Written by 8:12 am Opinion

Explainer: How is Somalia’s Citizenship Law?

Mahad Caanogeel

Somalia, when it became an independent state in 1960, made the nationality law which took almost three years to complete.

On December 22, 1962, Law No. 28 named “Nationality Law”, and it was published on January 22, 1963.

Article 2 of this law indicates how automatic Somali citizenship can be obtained without the need for an application, and it is the process called operation of law. Either of the two methods described below:

1. That the person’s father is Somali;

2. That the person is a Somali who resides in the territory of the Republic of Somalia or resides abroad but is ready to give up another nationality that he already has.

Article 3 of the same law defines firstly who is “Somali”. This law defines “Somali” as any person who is originally, linguistically and culturally a member of the larger Somali ethnic group, even if they do not have citizenship or a passport from another country.

Those who acquire nationality at birth include children born anywhere as long as their father is Somali, meaning a person who by language, origin, or custom is considered to be part of the Somali nation and they have no other nationality.

General Definition of Somali Citizens

The Somali people who fled from neighboring countries and did not have any documents proving that they belong to another nationality, were automatically included as Somali citizens, without any other conditions.

The origin of Somaliness is where the individual comes from is enough, to take the citizenship of the Republic of Somalia.

That law reflected the spirit of Somali liberation and Somali unity that existed at that time. Somalia’s nationality used to be, before the collapse, the type of blood and birth. To this day, Somalis do not disagree with such selection of race based on blood.

Last week, the Federal Parliament of Somalia, tried acting on the 2016 amendment which is yet to be passed. The stumbling block to existing norms, this amendment will overhaul the definitions to include citizenship from either parents meaning addition of maternal claim to citizenship thereby changing the definition of a Somali under the law.

The Somali citizenship law is challenging to rewrite due to the patrilineal nature of Somali society. Patrilineality refers to a cultural system where the family lineage and inheritance pass through the male line. In such a society, a person’s clan, and therefore their rights and privileges, are determined by their father’s clan. This has significant implications for citizenship laws in Somalia because citizenship is tied to clan membership.

In Somalia, citizenship is primarily acquired through descent from a Somali father. This means that if someone’s father is Somali, they are considered Somali regardless of where they were born or whether they have ever lived in Somalia. This system has been in place for a long time and is deeply ingrained in Somali culture and traditions.

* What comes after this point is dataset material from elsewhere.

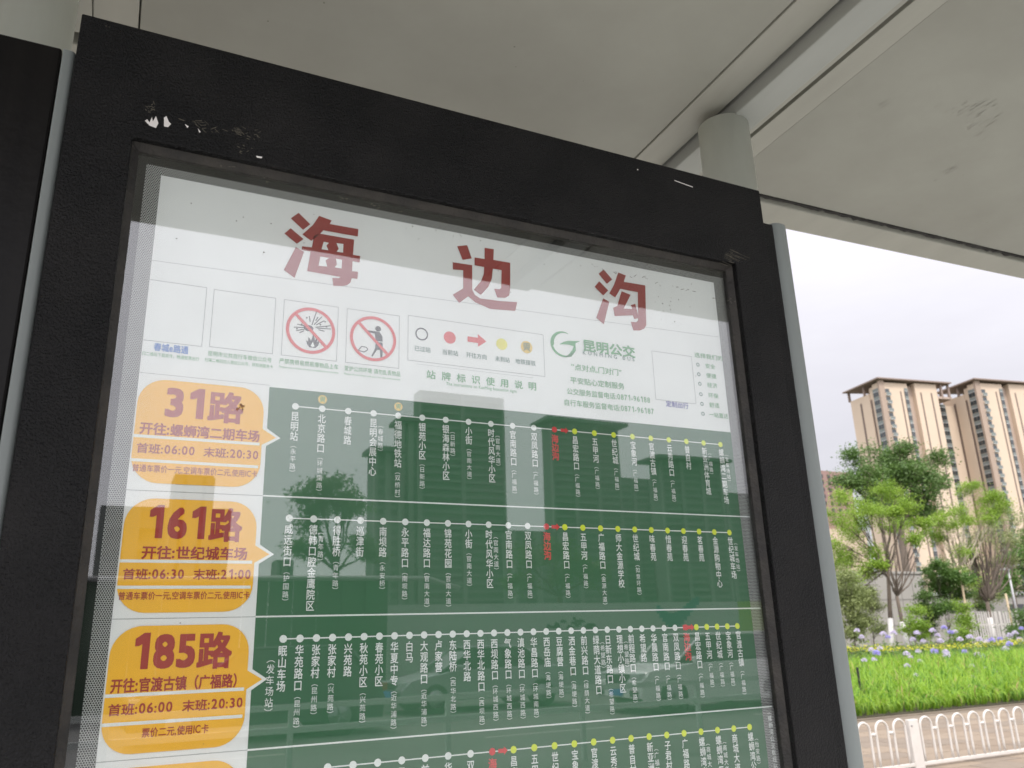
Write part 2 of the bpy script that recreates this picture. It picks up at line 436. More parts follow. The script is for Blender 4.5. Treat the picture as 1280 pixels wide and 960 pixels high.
class Print:
    """flat ink: polygons gathered on one layer, local to an origin on the sheet"""
    def __init__(s, ox=0., oz=0.): s.o = (ox, oz); s.mb = MB()
    def _xz(s, pts, L): return [(x-s.o[0], -0.00035*L, z-s.o[1]) for x, z in pts]
    def poly(s, pts, m, L=2):
        a = sum(pts[i][0]*pts[(i+1) % len(pts)][1]-pts[(i+1) % len(pts)][0]*pts[i][1] for i in range(len(pts)))
        if a < 0: pts = pts[::-1]
        s.mb.add(s._xz(pts, L), [tuple(range(len(pts)))], m)
    def rect(s, x0, z0, x1, z1, m, L=2): s.poly([(x0, z0), (x1, z0), (x1, z1), (x0, z1)], m, L)
    def frame(s, x0, z0, x1, z1, t, m, L=2):
        s.rect(x0, z0, x1, z0+t, m, L); s.rect(x0, z1-t, x1, z1, m, L)
        s.rect(x0, z0+t, x0+t, z1-t, m, L); s.rect(x1-t, z0+t, x1, z1-t, m, L)
    def disc(s, x, z, r, m, L=2, n=24, ry=None):
        ry = ry or r
        s.poly([(x+r*cos(2*pi*k/n), z+ry*sin(2*pi*k/n)) for k in range(n)], m, L)
    def ring(s, x, z, r, t, m, L=2, n=40, a0=0, a1=2*pi, t2=None):
        A = [(x+r*cos(a0+(a1-a0)*k/n), z+r*sin(a0+(a1-a0)*k/n)) for k in range(n+1)]
        B = [(x+(r-t)*cos(a0+(a1-a0)*k/n), z+(r-t)*sin(a0+(a1-a0)*k/n)) for k in range(n+1)]
        s.mb.add(s._xz(A+B, L), [(k, k+1, n+1+k+1, n+1+k) for k in range(n)], m)
    def line(s, x0, z0, x1, z1, t, m, L=2):
        dx, dz = x1-x0, z1-z0; l = hypot(dx, dz); nx, nz = -dz/l*t/2, dx/l*t/2
        s.poly([(x0+nx, z0+nz), (x0-nx, z0-nz), (x1-nx, z1-nz), (x1+nx, z1+nz)], m, L)
    def glyph(s, ch, cx, cz, w, h, m, bold=.012, L=3):
        """an em square of w x h centred on cx, cz"""
        v, f = glyph(ch, bold)
        if len(v) == 0: return
        vs = [(cx+(a-.5)*w-s.o[0], -0.00035*L-.00003*c, cz+(b-.38)*h-s.o[1]) for a, b, c in v]
        s.mb.add(vs, f, m)
    def vtext(s, t, cx, z0, w, h, pitch, m, bold=.012, L=3):
        for i, ch in enumerate(t): s.glyph(ch, cx, z0-i*pitch, w, h, m, bold, L)
    def htext(s, t, x0, x1, cz, h, m, bold=.012, L=3):
        """fitted between x0 and x1; h = em height"""
        adv = [advance(c, bold) for c in t]; tot = sum(adv); w = (x1-x0)/tot; x = x0
        for c, a in zip(t, adv):
            v, f = glyph(c, bold*(.70 if is_cjk(c) else .85) if bold > .05 else bold)
            if len(v):
                lf = 1.0 if is_cjk(c) else 1.12
                if c.isdigit():
                    lf = 1.16; v = v.copy(); mid = (v[:, 0].min()+v[:, 0].max())/2
                    v[:, 0] = (v[:, 0]-mid)*(1.12 if bold > .03 else 1.0)+a/2
                s.mb.add([(x+p*w-s.o[0], -0.00035*L-.00003*k, cz+(q*lf-.38)*h-s.o[1]) for p, q, k in v], f, m)
            x += a*w
    def build(s, name, parent, **k):
        return link(name, s.mb.mesh(name), parent, loc=(s.o[0], 0, s.o[1]), **k)

# ================================================================== GROUND
def structure():
    MBg = MB(); R = 1500
    MBg.add([(-R, -R, -0.15), (R, -R, -0.15), (R, R, -0.15), (-R, R, -0.15)], [(0, 1, 2, 3)], M['ground'])
    MBg.build('ground', kind='structure')
    q = MB(); q.add([(-120, -27, -0.12), (120, -27, -0.12), (120, -2.4, -0.12), (-120, -2.4, -0.12)], [(0, 1, 2, 3)], M['asphalt'])
    road = q.build('road', kind='structure')
    for yy in (-6.2, -13.0, -17.0):
        for k in range(-12, 24):
            w = MB(); w.box((k*6, yy-.06, -.118), (k*6+2.6, yy+.06, -.1155), M['white_steel']); 
            w.build('lane_marking', road)
    # bus stop platform and footway
    q = MB(); q.box((-40, -2.25, -.13), (60, 9.9, -0.012), M['mortar'])
    pv = q.build('pavement', kind='structure')
    k = MB(); k.box((-40, -2.4, -.14), (60, -2.25, 0.0), M['kerb']); k.build('kerb', pv)
    # slabs where the photograph shows them, one object each
    W, D_ = 0.62, 0.42
    meshes = []
    for m in M['paver']:
        t = MB(); t.box((0.006, 0.006, -.02), (W-.006, D_-.006, 0.0), m); meshes.append(t.mesh('paving_slab'))
    cnt = 0; rest = MB()
    for j in range(int((9.9+2.2)/D_)):
        for i in range(-4, 40):
            x = i*W + (W/2 if j % 2 else 0); y = -2.22 + j*D_
            if y+D_ > 9.9: continue
            dx, dy = x-CAM[0], y-CAM[1]
            az = math.degrees(atan2(dx, dy))
            vis = 45 < az < 64 and y > 3.5
            z = -0.002*rnd.random()
            if vis and cnt < 290:
                link('paving_slab', meshes[rnd.randrange(3)], pv, loc=(x, y, z)); cnt += 1
            else:
                rest.box((x+.006, y+.006, -.02), (x+W-.006, y+D_-.006, z), M['paver'][rnd.randrange(3)] if y > 3.5 else M['grey_paver'])
    rest.build('paving_slabs_beyond', pv, kind='stuff')
    # raised planting bed as terrain
    nx, ny = 60, 40; vs = []; fs = []
    for j in range(ny+1):
        y = 10.05 + (70-10.05)*(j/ny)**1.6
        for i in range(nx+1):
            x = -10 + 130*i/nx
            vs.append((x, y, bed_z(x, y)))
    for j in range(ny):
        for i in range(nx):
            a = j*(nx+1)+i; fs.append((a, a+1, a+nx+2, a+nx+1))
    q = MB(); q.add(vs, fs, M['soil']); q.add([(-10, 10.05, -.1), (120, 10.05, -.1), (120, 10.05, .02), (-10, 10.05, .02)], [(0, 1, 2, 3)], M['soil'])
    q.build('planting_bed', kind='structure')
    q = MB(); q.box((-40, 9.9, -.13), (60, 10.04, .004), M['mortar']); q.build('bed_edging', kind='structure')
def bed_z(x, y):
    t = min(max((y-10.2)/6.0, 0), 1)
    return 0.02 + 0.36*t*t*(3-2*t)
structure()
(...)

Changing the citizenship law would, therefore, require challenging this deeply entrenched cultural belief. It would require a shift away from the patrilineal system and toward a more egalitarian one that recognizes both parents’ contributions to a child’s identity. This would be a significant cultural shift, and it would likely face resistance from those who are deeply committed to the current system.

Moreover, citizenship is a highly politicized issue in Somalia, and any attempt to rewrite the citizenship law would face political challenges. Clan identity is central to Somali politics, and any change to the citizenship law would need to take into account the various clan interests and ensure that no clan feels marginalized or excluded.

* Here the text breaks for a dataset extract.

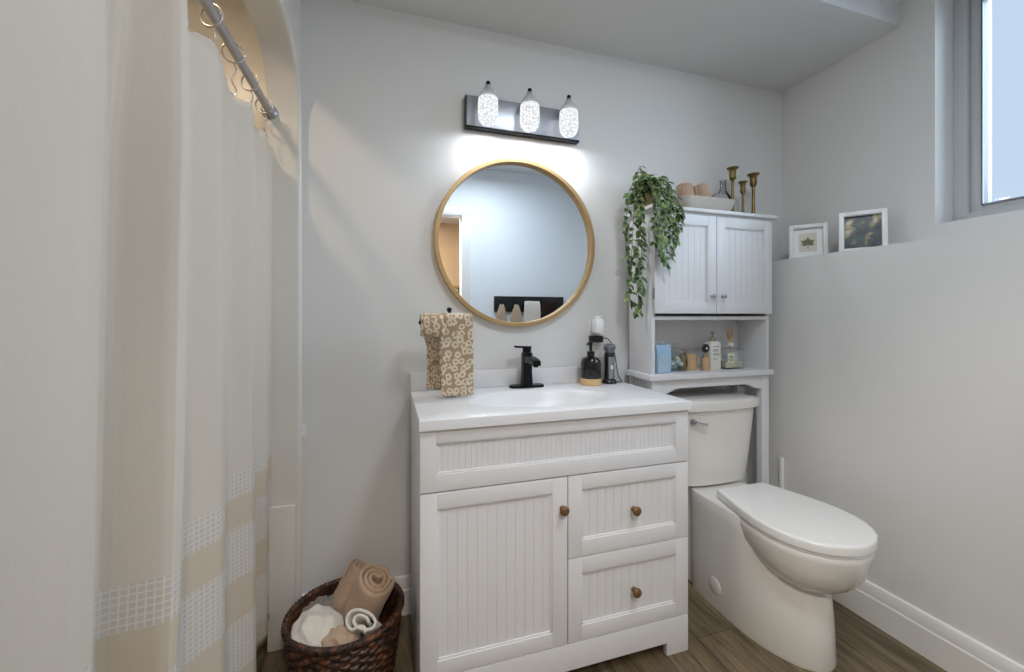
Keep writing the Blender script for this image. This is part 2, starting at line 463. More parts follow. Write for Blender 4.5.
def prism(bm, poly, axis, a0, a1, bev=0.0, mx=None):
    t = bmesh.new()
    def P(u, v, a):
        return {'x': (a, u, v), 'y': (u, a, v), 'z': (u, v, a)}[axis]
    lo = [t.verts.new(P(u, v, a0)) for u, v in poly]; hi = [t.verts.new(P(u, v, a1)) for u, v in poly]
    n = len(poly)
    t.faces.new(lo); t.faces.new(hi[::-1])
    for i in range(n): t.faces.new((lo[i], hi[i], hi[(i + 1) % n], lo[(i + 1) % n]))
    bmesh.ops.recalc_face_normals(t, faces=t.faces)
    if bev > 0:
        bmesh.ops.bevel(t, geom=t.edges[:], offset=bev, segments=2, profile=0.6, affect='EDGES')
    return merge(bm, t, mx)
def loft(bm, rings, cap0=True, cap1=True, mx=None):
    t = bmesh.new(); R = [[t.verts.new(p) for p in ring] for ring in rings]
    n = len(R[0])
    for a, b in zip(R, R[1:]):
        for i in range(n): t.faces.new((a[i], a[(i + 1) % n], b[(i + 1) % n], b[i]))
    if cap0: t.faces.new(R[0][::-1])
    if cap1: t.faces.new(R[-1])
    return merge(bm, t, mx)
def smooth_pts(pts, n=6):
    P = [Vector(p) for p in pts]; out = []
    for i in range(len(P) - 1):
        p0, p1, p2, p3 = P[max(i - 1, 0)], P[i], P[i + 1], P[min(i + 2, len(P) - 1)]
        for k in range(n):
            t = k / n
            out.append(0.5 * ((2 * p1) + (-p0 + p2) * t + (2 * p0 - 5 * p1 + 4 * p2 - p3) * t * t + (-p0 + 3 * p1 - 3 * p2 + p3) * t ** 3))
    out.append(P[-1]); return out
def nz(p, s=1.0): return noise.noise(Vector(p) * s)
def ribbon(name, path, width, axis_dir, thick, m, parent=None, nw=10, rough=0.002, nscale=18, sub_lv=1, taper=None, local=False, uvshift=0.0, bm_only=False):
    """A strip of cloth: path = list of 3-D points of its middle line, spread +-width/2 along axis_dir."""
    ad = Vector(axis_dir).normalized(); t = bmesh.new(); grid = []
    uvl = t.loops.layers.uv.new('UVMap')
    s = 0; S = []
    for i, p in enumerate(path):
        if i: s += (Vector(p) - Vector(path[i - 1])).length
        S.append(s)
    for i, p in enumerate(path):
        row = []
        for j in range(nw + 1):
            f = j / nw - 0.5
            wd = width * (taper(S[i] / s) if taper else 1)
            q = Vector(p) + ad * f * wd
            d = Vector((nz(q, nscale), nz(q + Vector((5, 3, 1)), nscale), nz(q + Vector((1, 9, 4)), nscale)))
            row.append(t.verts.new(q + d * rough))
        grid.append(row)
    for i in range(len(path) - 1):
        for j in range(nw):
            f = t.faces.new((grid[i][j], grid[i][j + 1], grid[i + 1][j + 1], grid[i + 1][j]))
            for lp, (ii, jj) in zip(f.loops, ((i, j), (i, j + 1), (i + 1, j + 1), (i + 1, j))):
                lp[uvl].uv = (uvshift + (jj / nw) * width, S[ii])
    if bm_only: return t
    me = bpy.data.meshes.new(name); t.to_mesh(me); t.free()
    me.polygons.foreach_set('use_smooth', [True] * len(me.polygons))
    me.materials.append(m)
    o = bpy.data.objects.new(name, me); COL.objects.link(o)
    if parent is not None:
        o.parent = parent
        if not local: o.matrix_parent_inverse = ROOTM[parent.name].inverted()
    so = o.modifiers.new('thickness', 'SOLIDIFY'); so.thickness = thick; so.offset = 0
    if sub_lv:
        sb = o.modifiers.new('soft', 'SUBSURF'); sb.levels = sub_lv; sb.render_levels = sub_lv
    return o
def spiral_path(R, turns, t, n=26):
    k = int(n * turns); pts = []
    r0 = max(0.006, R - turns * t)
    for i in range(k + 1):
        th = 2 * PI * turns * i / k
        r = r0 + (R - r0) * i / k
        pts.append((r * math.cos(th), r * math.sin(th), 0))
    return pts
def lump(name, c, rad, m, parent=None, amp=0.2, scale=3.0, seed=0, sub_=4, mx=None):
    t = bmesh.new(); bmesh.ops.create_icosphere(t, subdivisions=sub_, radius=1)
    for v in t.verts:
        q = v.co.normalized()
        ridge = 1 - abs(nz(q + Vector((seed, seed * 2, 3)), scale)) * 1.4
        d = 1 + amp * (ridge - 0.6) + amp * 0.5 * nz(q + Vector((seed, 0, 0)), scale * 2.3)
        v.co = Vector((q.x * rad[0], q.y * rad[1], q.z * rad[2])) * d
    if mx is not None: bmesh.ops.transform(t, matrix=mx, verts=t.verts)
    for v in t.verts: v.co += Vector(c)
    return obj(name, t, m, parent, 60)

# ------------------------------------------------------------------ room shell
YB = 1.64; XL = -0.305; XK = 1.762; XR = 2.005; YR = -0.35; ZS = 2.348; ZC = 2.50
ZL = 1.424
def wall(name, boxes, m, label=None):
    bm = new()
    for b in boxes: box(bm, *b)
    return struct(obj(name, bm, m, None, 0))
wall('floor', [(-1.3, 2.3, -1.6, 1.85, -0.08, 0)], M['floor'])
wall('ceiling', [(-1.3, 2.3, YR - 0.1, 1.85, ZC, ZC + 0.08)], M['ceiling'])
bm = new(); box(bm, XL, XR, 1.119, YB, ZS, ZC)
struct(obj('ceiling_soffit', bm, M['ceiling'], None, 0))
wall('wall_back', [(-0.40, 2.3, YB, 1.85, 0, ZC)], M['wall'])
wall('wall_right', [(XK, 2.3, YR, YB, 0, ZL)], M['wall'])            # thick lower wall that ends in a ledge
WY0, WY1, WZ0, WZ1 = 0.10, 1.0096, 1.513, 2.44
wall('wall_right_upper', [(XR, 2.26, WY1, YB, ZL, ZC), (XR, 2.26, YR, WY0, ZL, ZC), (XR, 2.26, WY0, WY1, ZL, WZ0), (XR, 2.26, WY0, WY1, WZ1, ZC)], M['wall'])
# left wall: arched opening into the bath alcove
def arch_wall():
    bm = new()
    oy0, oy1, oz = 0.10, 1.598, 2.07; r = 0.20
    box(bm, -0.40, XL, YR, oy0, 0, ZC)
    box(bm, -0.40, XL, oy1, YB, 0, ZC)
    poly = [(oy0, ZC), (oy1, ZC), (oy1, oz - r)]
    for i in range(1, 13):
        a = PI / 2 * i / 12
        poly.append((oy1 - r + r * math.cos(a), oz - r + r * math.sin(a)))
    poly.append((oy0 + r, oz))
    for i in range(1, 13):
        a = PI / 2 + PI / 2 * i / 12
        poly.append((oy0 + r + r * math.cos(a), oz - r + r * math.sin(a)))
    prism(bm, poly, 'x', -0.40, XL)
    return bm
struct(obj('wall_left', arch_wall(), M['fiberglass'], None, 40))
# moulding that frames the alcove opening
def frame_path(x, off):
    oy0, oy1, oz = 0.10 - off, 1.598 + off, 2.07 + off; r = 0.20 + off
    pts = [(x, oy1, 0.0), (x, oy1, 0.8), (x, oy1, oz - r)]
    for i in range(1, 13):
        a = PI / 2 * i / 12; pts.append((x, oy1 - r + r * math.cos(a), oz - r + r * math.sin(a)))
    pts.append((x, oy0 + r, oz))
    for i in range(1, 13):
        a = PI / 2 + PI / 2 * i / 12; pts.append((x, oy0 + r + r * math.cos(a), oz - r + r * math.sin(a)))
    pts.append((x, oy0, 0.0))
    return pts
bm = new(); tube(bm, frame_path(XL, 0.014), 0.010, 8)
struct(obj('trim_1', bm, M['fiberglass'], None, 60))
# alcove walls and its ceiling
wall('wall_alcove_end', [(-1.22, -0.40, 1.66, 1.80, 0, 2.34)], M['fiberglass'])
wall('wall_alcove_side', [(-1.22, -1.12, 0.0, 1.66, 0, 2.34)], M['fiberglass'])
wall('wall_alcove_near', [(-1.12, -0.40, -0.06, 0.04, 0, 2.34)], M['fiberglass'])
wall('ceiling_alcove', [(-1.22, -0.40, -0.06, 1.80, 2.34, 2.42)], M['ceiling'])
# rear wall with the doorway to the hall (seen only in the mirror)
DX0, DX1, DZ = 0.05, 0.632, 2.06  # unseen left door edge placed to keep the hall light off the curtain
wall('wall_rear', [(-0.40, DX0, YR - 0.1, YR, 0, ZC), (DX1, 2.3, YR - 0.1, YR, 0, ZC), (DX0, DX1, YR - 0.1, YR, DZ, ZC)], M['rearwall'])
bm = new()
box(bm, DX1 + 0.001, DX1 + 0.075, YR, YR + 0.016, 0, DZ + 0.075, 0.003)
box(bm, DX0 - 0.075, DX0 - 0.001, YR, YR + 0.016, 0, DZ + 0.075, 0.003)
box(bm, DX0 - 0.075, DX1 + 0.075, YR, YR + 0.017, DZ + 0.001, DZ + 0.075, 0.003)
struct(obj('trim_2', bm, M['trimw'], None, 30))
wall('wall_hall', [(-1.3, 2.3, -1.6, -1.5, 0, 2.4), (-1.3, -1.2, -1.5, YR - 0.1, 0, 2.4), (1.6, 1.7, -1.5, YR - 0.1, 0, 2.4)], M['hallwall'])
wall('ceiling_hall', [(-1.3, 2.3, -1.6, YR - 0.1, 2.25, 2.33)], M['ceiling'])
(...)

In summary, the patrilineal nature of Somali society presents a significant obstacle to rewriting the citizenship law. Any attempt to do so would require challenging deeply ingrained cultural beliefs, addressing political sensitivities, and ensuring that the interests of all clans are taken into account.


This current administration’s attempts at re-writing basic Somali laws may not yield much. It can also be argued that this ruins all the principles of statehood; among them fundamental law: doctrines or assumptions forming normative rules of conduct, separation of state in statecraft.

The parliament, in trying to abrogate this law, is not doing something new! After all this clan selected parliament does not know any sort of principles of popular sovereignty, limited government, separation of powers, federalism, checks and balances, republicanism, and individual rights. Basic knowledge in all world assemblies but foreign concepts to the most incompetent of assemblies worldwide!